Lauren Henderson’s detective is a dominatrix. She, Laura Lippman and Katy Munger call their sub-genre of detective fiction “tart noir.” Their web site, tart city.com, says that their characters are, “neofeminist women, half Phillip Marlowe, half femme fatale, who think it’s entirely possible to save the world while wearing s drop-dead dress and stiletto heels.”

Among the seemingly contradictory reasons we love mysteries is because they keep us up at night. Karin Slaughter is one of the recent writers who take violence to a new level. Dealing with violence is one of the important undercurrents of crime fiction. My detective, Hannibal Jones has a problem controlling his temper in the first novel. It’s one of the more important sub-plots because he lives in a violent world.

Paradoxically, people also read mysteries because they keep the darkness away. Remember these books gained popularity in the Victorian Age, when the murder rate was double what it is now. People needed reassurance, and these books give us that. We can see how the police actually do their job, and get a sense that the criminal justice system really works. And we get to spend time in a world where bad guys are always punished. It’s comforting.

We love mysteries in part because of the rich historical heritage. It’s generally agreed that the genre as we know it began with Edgar Allen Poe in the 1840’s, although I personally don’t consider his stuff real detective fiction. I pin the beginning to Wilkie Collins who published the Moonstone in 1868. It settled into a firm shape when Arthur Conan Doyle published “A Study in Scarlet” in 1887. Amazingly, these people are still in print, along with others I mentioned earlier – Agatha Christie, Dorothy Sayers and the rest. And the people I admire most, those who created hardboiled fiction, can still be found. All five of Dashiel Hammett’s books are available, and all seven of Raymond Chandler’s beautiful novels remain in print. Ellery Queen? Still there. And what better way to rediscover the noir period of the 1950’s, the free love days of the 1960s, and the rebellious 1970s’?

So mysteries give us a lot to look back on. But I think the biggest reason my readers say they love mysteries is that these books gives them something to look forward to. Fans develop serious addictions to their favorite characters. They want to know what happens next in the lives of Hannibal Jones or Kinsey Milhone or Tess Monahan or Alex Delaware. Let’s face it; we know more about these fictional people than we do about our best friends. And we can’t wait to see them again when the next book comes out.
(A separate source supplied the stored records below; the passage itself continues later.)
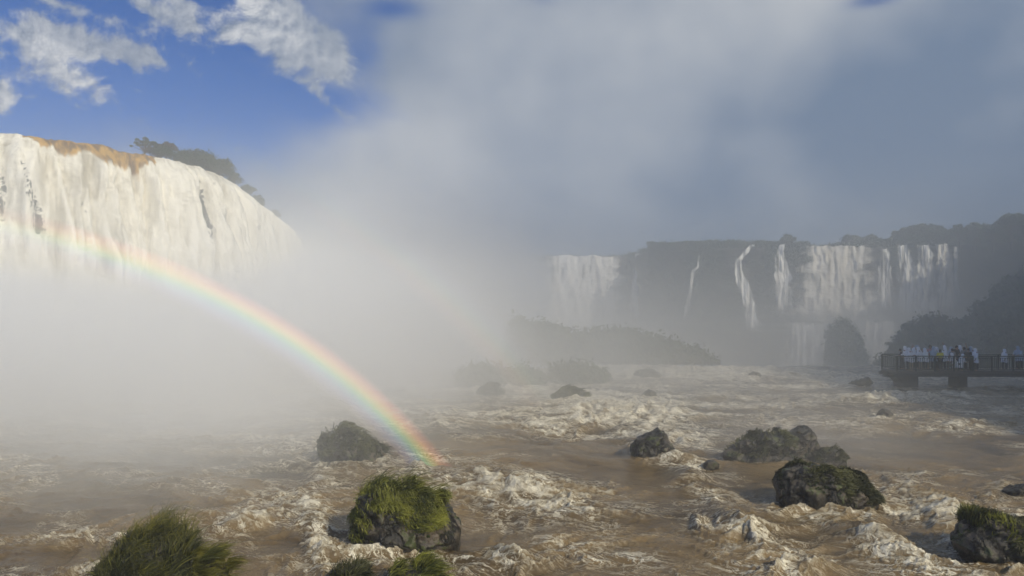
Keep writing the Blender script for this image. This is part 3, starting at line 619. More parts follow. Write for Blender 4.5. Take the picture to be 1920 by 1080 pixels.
# ------------------------------------------------------------------ rocks
def icos(n):
    bm = bmesh.new(); bmesh.ops.create_icosphere(bm, subdivisions=n, radius=1.0)
    V = np.array([v.co for v in bm.verts], float); Q = np.array([[v.index for v in f.verts] for f in bm.faces]); bm.free(); return V, Q
ICO = {n: icos(n) for n in (4, 5, 6)}
def boulder(px0, px1, pbase, prof, label, seed, depth=.8, sub=5, amp=.16, cat='rock', group='rocks standing in the river', grass=None, name='boulder', sink=.5, Yoff=0.0, zb=0.0):
    """prof: (px, py) silhouette of the top; base touches the water at row pbase"""
    Y = (EYE - zb) * F / (pbase - HZ); cx = (px0 + px1) / 2; Wd = (px1 - px0) / F * Y; Dp = Wd * depth; Yc = Y + Dp * .42 + Yoff
    k = Yc / F; Wd = (px1 - px0) * k
    pp = np.array(prof, float); hx = (pp[:, 0] - cx) * k; hz = EYE - (pp[:, 1] - HZ) * k - zb
    V, Q = ICO[sub]; a, b_, c_ = V.T
    ax = np.sign(a) * np.abs(a) ** .85; by = np.sign(b_) * np.abs(b_) ** .8
    x = ax * Wd / 2 * (1.0); hloc = np.interp(x, hx, hz)
    cc = np.abs(c_) / np.sqrt(np.clip(1 - a * a, .03, 1)); z = np.where(c_ > 0, hloc * np.clip(cc, 0, 1) ** .62, -sink * np.clip(cc, 0, 1))
    y = by * Dp / 2
    P0 = np.c_[x, y, z]; s = max(.5, min(Wd, 6)) 
    nn = V * np.array([.5, 1, .6]); 
    ridge = 1 - 2 * np.abs(fb3(P0 / s * 2.2, 3, seed)); fine = fb3(P0 / s * 6.5, 4, seed + 9)
    q_ = P0 / s * 3.2; crag = np.floor(fb3(q_, 2, seed + 4) * 3.5) / 3.5
    d = amp * s * (.40 * ridge + .42 * fine + .55 * crag) * np.where(z < 0, .3, 1)
    P1 = P0 + nn * d[:, None]
    root = mesh_np(name, P1, Q, M['rock'], smooth=False if sub < 6 else True); root.location = (( cx - 960) * k, Yc, zb); tag(root, label, cat, group)
    if grass:
        # normals
        t0 = P1[Q]; fn = np.cross(t0[:, 1] - t0[:, 0], t0[:, 2] - t0[:, 0]); ar = np.linalg.norm(fn, axis=1); fnn = fn / ar[:, None]; fc_ = t0.mean(1)
        for gi, g in enumerate(grass if isinstance(grass, list) else [grass]):
            rs = np.random.default_rng(seed + 500 + gi)
            pxf = fc_[:, 0] / k + cx; hrel = fc_[:, 2] / (hz.max() + 1e-6)
            wgt = ar * np.clip(fnn[:, 2] * g.get('up', 1) + g.get('side', .35), 0.0, 1) * (fc_[:, 2] > g.get('zmin', .08) * hz.max()) * (fnn[:, 1] < .55)
            wgt = wgt * (0.04 + sst(fb3(fc_ / s * 2.6, 3, seed + 60), -.20, .22))
            if 'x' in g: wgt = wgt * sst(pxf, g['x'][0] - 6, g['x'][0] + 6) * (1 - sst(pxf, g['x'][1] - 6, g['x'][1] + 6))
            if 'bare' in g:
                bx, bz, brx, brz = g['bare']; wgt = wgt * sst(((pxf - bx) / brx) ** 2 + ((hrel - bz) / brz) ** 2, .7, 1.2)
            n = g.get('n', 4000); f = rs.choice(len(Q), n, p=wgt / wgt.sum()); r1, r2 = np.sqrt(rs.random(n)), rs.random(n)
            p = t0[f, 0] * (1 - r1)[:, None] + t0[f, 1] * (r1 * (1 - r2))[:, None] + t0[f, 2] * (r1 * r2)[:, None]
            if g.get('kind') == 'leaf':
                Vv_, Qq, T = leaves(p, g['len'] * (.3 + rs.random(n) ** 2 * 1.2), n * g.get('rep', 3), g['w'], rs=rs)
                mesh_np('shrubbery', Vv_, Qq, M[g.get('m', 'leaf_dark')], root, smooth=False, attrs={'tone': T}); continue
            ln = g['len'] * (.5 + rs.random(n)) * (0.6 + .7 * sst(fb3(p / s * 3, 2, seed + 70), -.3, .3)); wd = g['w'] * (.6 + .8 * rs.random(n))
            wind = np.array(g.get('wind', (.8, 0, -.1)))
            tuft = np.stack([fb3(p / s * 4, 2, seed + 71), fb3(p / s * 4, 2, seed + 72), .4 * fb3(p / s * 4, 1, seed + 74)], 1) * 1.3
            d0 = fnn[f] * .55 + np.array([0, 0, .75]) + rs.normal(size=(n, 3)) * .22 + tuft; d0 /= np.linalg.norm(d0, axis=1)[:, None]
            d1 = d0 * .45 + wind * .9 + tuft * .6 + rs.normal(size=(n, 3)) * .15; d2 = d1 * .6 + wind * .5 + np.array([0, 0, -g.get('droop', .7)]) + rs.normal(size=(n, 3)) * .12
            d1 /= np.linalg.norm(d1, axis=1)[:, None]; d2 /= np.linalg.norm(d2, axis=1)[:, None]
            L_ = ln[:, None]; pts = [p - d0 * .03, p + d0 * L_ * .35, p + d0 * L_ * .35 + d1 * L_ * .35, p + d0 * L_ * .35 + d1 * L_ * .35 + d2 * L_ * .35]
            side = np.cross(d1, rs.normal(size=(n, 3)) * .6 + np.array([0, -1, 0])); side /= np.linalg.norm(side, axis=1)[:, None] + 1e-9
            ws = [1, .85, .6, .12]; arr = []
            for pt, w_ in zip(pts, ws): arr += [pt - side * (wd * w_)[:, None], pt + side * (wd * w_)[:, None]]
            Vb = np.stack(arr, 1).reshape(-1, 3); base = (np.arange(n) * 8)[:, None]
            Qb = np.concatenate([base + np.array([[0, 1, 3, 2]]), base + np.array([[2, 3, 5, 4]]), base + np.array([[4, 5, 7, 6]])])
            tn = (.12 + .55 * rs.random(n) ** 1.6 + .9 * fb3(p / s * 3.5, 2, seed + 73) + .5 * (rs.random(n) > .94))[:, None] + np.array([[-.15, -.15, 0, 0, .1, .1, .25, .25]])
            mesh_np('grass', Vb, Qb, M[g.get('m', 'grass_green')], root, smooth=False, attrs={'tone': np.clip(tn, 0, 1)})
    return root

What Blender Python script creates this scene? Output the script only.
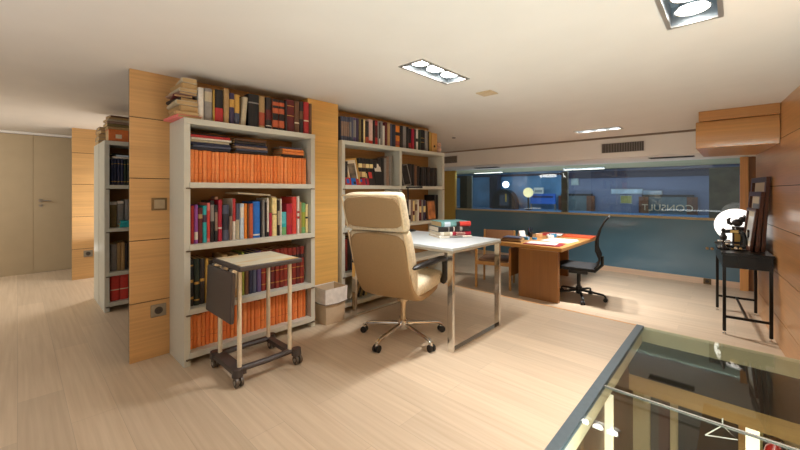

And it’s a good thing that we love mysteries because as I said, crime fiction is the only literature courageous enough to deal with the biggest issues of our times – guilty versus innocence, good versus evil, right versus wrong. We can escape reality and deal with it at the same time, reading crime fiction.

1 comment:

Cheryl Tardif said...

I love how you tied in other authors and their detective characters. Very interesting post!